Mademoiselle Holmes, série co-créée avec Victoria Spennato, diffusée sur TF1 en 2024.
Marion, série co-créée et co-écrite avec Jacques, Kluger et Danielle Thiery, diffusée sur 13ème Rue en 2023.
Reconquérir l’école, documentaire co-écrit avec Emmanuel Segaut, diffusé sur LCN en 2021.
Gogo, long-métrage documentaire co-écrit avec Pascal Plisson, sorti au cinéma en 2019.
Peux-tu nous renseigner sur la direction littéraire, comment parvient-on à cette discipline ?

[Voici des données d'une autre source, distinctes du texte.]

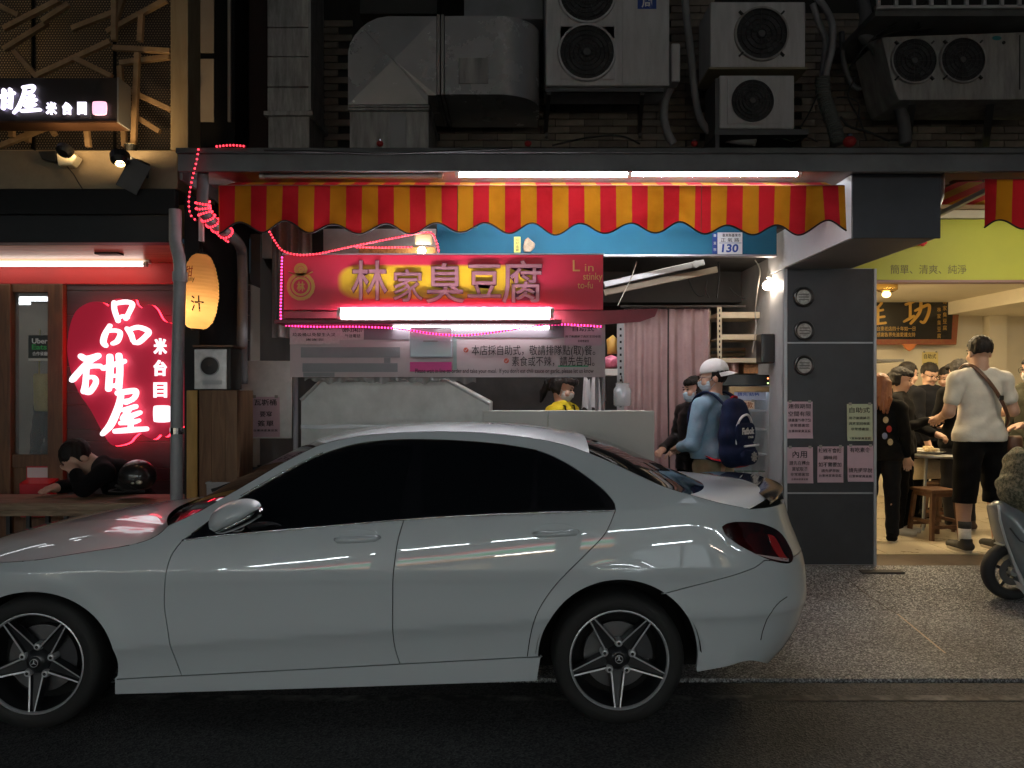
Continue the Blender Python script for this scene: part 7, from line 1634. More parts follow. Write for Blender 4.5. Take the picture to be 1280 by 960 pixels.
obj('lower_cowl', MB().pillow(ppoly([(1276, 728), (1290, 735), (1330, 735), (1330, 765), (1296, 762)], 5.83), 5.78, 6.10, 5, .35, .45), m_scw, sc_, smooth=True)
obj('shield_crease', MB().tube([P(1262, 660, 5.77), P(1275, 676, 5.765), P(1292, 682, 5.77)], .006, 6), mat('dark_crease', (.05, .055, .06), rough=.5), sc_)
obj('front_fender', MB().grid(lambda a, b: (wx+.225*math.cos(R(35)+R(85)*a)+.02, wy-.06+.12*b, wz+.225*math.sin(R(35)+R(85)*a)), 14, 4), m_scp, sc_, smooth=True)
obj('floorboard', MB().box(wx+.34, wx+.85, wy-.15, wy+.15, wz+.02, wz+.08), mat('black_gloss_trim', (.006, .006, .007)), sc_, bevel=.02)
obj('rear_body', MB().pillow([(wx+.75, wz+.05), (wx+.80, wz+.40), (wx+1.1, wz+.52), (wx+1.55, wz+.50), (wx+1.5, wz+.25), (wx+1.2, wz+.12)], wy-.16, wy+.16, 6, .4, .5), m_scp, sc_, smooth=True)
obj('seat', MB().pillow([(wx+.78, wz+.42), (wx+.85, wz+.55), (wx+1.45, wz+.60), (wx+1.5, wz+.52), (wx+1.1, wz+.47)], wy-.15, wy+.15, 6, .4, .5), rubber, sc_, smooth=True)
obj('handlebar', MB().tube(spline([(wx+.16, wy-.32, wz+.80), (wx+.14, wy-.15, wz+.83), (wx+.13, wy, wz+.82), (wx+.14, wy+.15, wz+.83), (wx+.16, wy+.32, wz+.80)]), .016, 10), rubber, sc_, smooth=True)
obj('headstock', MB().tube([(wx+.10, wy, wz+.40), (wx+.15, wy, wz+.82)], [.06, .04], 12), m_scp, sc_)
def camo_mat():
    m = mat('camouflage_cloth', (.05, .055, .03), rough=.85, col2=(.20, .19, .13), scale=48, thr=(.42, .58), bump=.4, bscale=60); return m
cvr = SDF(.03); hb = Vector((wx+.15, wy, wz+.80))
cvr.ell(P(1275, 610, 5.9), (.15, .18, .16)).ell(P(1272, 585, 5.9), (.08, .15, .15)).ell(P(1290, 630, 5.92), (.18, .2, .10))
obj('camouflage_cover', cvr.mesh('camouflage_cover', .012, post=lambda X, Y, Z: .010*np.sin(X*40+Z*25)*np.sin(Z*33+Y*20)), camo_mat(), sc_)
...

La direction littéraire, c’est l’accompagnement d’auteurs dans l’écriture, plus particulièrement de séries ou d’unitaires TV (ce que l’on appelait autrefois « téléfilms »). Le directeur littéraire ou la directrice littéraire travaille soit pour une société de production, donc sur plusieurs projets développés par la société, soit sur un projet en particulier, quand une convention de développement est signée avec une chaîne, soit en free-lance pour accompagner des auteurs qui n’ont pas encore trouvé de société de productions mais qui souhaitent être accompagnés. Faire de la direction littéraire c’est être l’intermédiaire entre les auteurs, les producteurs et les diffuseurs, et assurer une cohérence artistique à l’écriture de l’œuvre.
Je te sais maman d’un petit garçon, Ferdinand. La maternité a-t-elle changé quelque chose dans ta carrière ? L’arrivée d’un enfant marque vraisemblablement une étape dans la vie, peux-tu nous en parler ?

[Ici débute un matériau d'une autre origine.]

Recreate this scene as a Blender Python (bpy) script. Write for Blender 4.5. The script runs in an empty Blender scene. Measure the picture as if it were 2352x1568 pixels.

La naissance de mon fils, a d’abord changé le rapport que j’avais avec mon travail. Je travaillais énormément, je ne prenais jamais de vacances, et sa naissance a profondément modifié mes priorités. Mon travail est passé en second, après lui. J’avoue que je suis déjà assez passionnée par la psychologie, pour la création des personnages, mais le fait de me documenter sur les nouveau-nés, les apprentissages de l’enfant, etc., m’a absolument happée.
La naissance de Ferdinand n’a pas modifié ma manière d’appréhender l’écriture, en revanche il y a des thématiques que je ne peux plus traiter pour le moment : la maltraitance des enfants par exemple. Je suis beaucoup plus sensible à tout ce qui touche à l’enfance et à sa représentation.
Quelles sont les contraintes de ton métier ?
Il me semble que ce métier impose plus de pressions que de contraintes. Car je m’accommode assez bien des contraintes. Que ce soient des contraintes de temps imparti pour travailler, des contraintes de collaboration, ou encore des contraintes de format ou de commande.
Ce qui me pèse, en revanche, ce sont les différentes pressions que l’on peut subir, comme scénariste, et les efforts de résistance qui en découlent : la pression de ne pas savoir si on va pouvoir vivre de son métier, car il est mal considéré et mal payé, la pression de renvoyer une mauvaise image sous prétexte qu’on veut être traité et payé correctement. La pression des producteurs qui sont peu sûrs d’eux, et qui répercutent leur stress de ne pas plaire aux diffuseurs ou aux distributeurs sur les auteurs.
Si c’était à refaire, que changerais tu dans ta vie ?
J’aurais aimé pouvoir enrayer le syndrome de l’imposture qui a fait que j’ai arrêté le montage. Car le montage était, je crois, ma vraie vocation. Quinze ans après, et même si je prends beaucoup de plaisir à écrire, cela me manque toujours.
J’aurais aussi aimé réaliser plutôt que le fait d’avoir un enfant n’est pas un frein mais un booster, et que c’est sans doute une des expériences les plus difficiles mais les plus enrichissantes au monde.
Un projet, une envie pour les mois à venir ?
J’espère pouvoir continuer à faire ce que je fais dans de bonnes conditions. Choisir mes projets et mes collaborations, sans avoir trop de mauvaises expériences.
Pourquoi pas aussi reprendre des études de psychologie. Car c’est en fait pour cela que j’écris : pour essayer de comprendre et de restituer la complexité de l’esprit et des sentiments humains.